If $f(x) = \begin{cases} 1 + \cos x, & x \le 0 \\ a - x, & 0 < x < 2 \\ (x - b)^2, & x \ge 2 \end{cases}$ is continuous at $x=0$ and $x=2$,then find the value of $a^2+b^2$.

If the function $f(x) = \begin{cases} \frac{1}{x} \log_{e}\left(\frac{1+\frac{x}{a}}{1-\frac{x}{b}}\right), & x < 0 \\ k, & x = 0 \\ \frac{\cos^{2} x - \sin^{2} x - 1}{\sqrt{x^{2}+1}-1}, & x > 0 \end{cases}$ is continuous at $x = 0$,then $\frac{1}{a} + \frac{1}{b} + \frac{4}{k}$ is equal to:

Let $f(x) = \begin{cases} |x|, & -\infty < x < 2 \\ |2x-4|, & 2 \leq x \leq 20 \end{cases}$. If $x=a$ is a point where $f(x)$ is continuous but not differentiable and $x=b$ is a point where $f(x)$ is not differentiable $(a \neq b)$,then $a+b=$

If the function $f(x) = \frac{1 - \cos 4x}{8x^2}$ for $x \ne 0$ and $f(x) = k$ for $x = 0$ is a continuous function at $x = 0$,then the value of $k$ is:

For what value of $k$ is the function $f(x) = \begin{cases} \frac{\text{log}(1+2x) \sin x^{\circ}}{x^2}, & x \neq 0 \\ k, & x = 0 \end{cases}$ continuous at $x = 0$?
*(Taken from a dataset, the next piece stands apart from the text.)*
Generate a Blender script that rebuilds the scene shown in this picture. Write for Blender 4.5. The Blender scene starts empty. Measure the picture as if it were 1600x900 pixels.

If a function $f(x)$ defined by $f(x) = \begin{cases} ax^2 + bx + c, & x \leq -1 \\ 2x^2 + 4x + 1, & -1 < x < 1 \\ cx^2 + bx + a, & x \geq 1 \end{cases}$ is continuous on $\mathbb{R}$,and $\lim_{x \rightarrow \frac{3}{2}} f(x) = 14$,then find $\lim_{x \rightarrow -2} f(x)$.